To make up for his underdeveloped lead, Bent resorts to seldom-funny slapstick and sight gags — Chinaski fighting a diminutive pickle-store employee, leaving an ice truck open, and struggling with crabs (yes, those kinds of crabs). In fact, part of what makes the comedic elements of “Factotum” ineffective to the point of frustration are their complete incongruity in the aesthetic space of the film. Frequently, the camera remains static for almost excruciating periods of time, a technique long associated with art house and East Asian cinema. Here, however, the camera merely lingers on the unworthy object of the next joke. In the opening sequence, when a truck driven by Chinaski prepares to pull away from a gas pump to which it is still attached, Bent finds it necessary to hold our gaze fixed on this supposedly hilarious example of apathetic rebellion. Editing minimalism of this nature makes the film lag, distending its respectably concise 94-minute runtime into an eternity.

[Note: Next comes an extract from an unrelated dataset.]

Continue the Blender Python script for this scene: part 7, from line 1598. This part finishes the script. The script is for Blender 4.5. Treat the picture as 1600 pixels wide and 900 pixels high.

For a movie that ostensibly concerns itself with masculinity, “Factotum” is unexpectedly at its most compelling when dealing with women. Although Dillon is a disappointing nonentity, Bent gets strong performances from the two fallen women in Chinaski’s life. While the camera never succeeds in turning Dillon into a bum who belongs to the abject cityscape, Bent abuses his female leads with a mixture of unnatural lighting and unflattering makeup to create the illusion of true misery. Tomei, bandaged and disheveled, is hardly recognizable upon our first viewing and remains difficult to identify for her all-too-brief time on screen. Lili Taylor’s Jan, Chinaski’s on-again, off-again girlfriend, who lives from bed to bed and drink to drink, speaks more to an inescapably bereft existence than any female lead in recent memory. Sadly, Bent allows her to exist as a mere tangent to the protagonist’s unsatisfying and unmemorable job search — her recurrence brings at least a little pathos and excitement to the otherwise flat narrative. It’s almost enough to leave us wishing for a romantic comedy unmarred by drunks. Almost.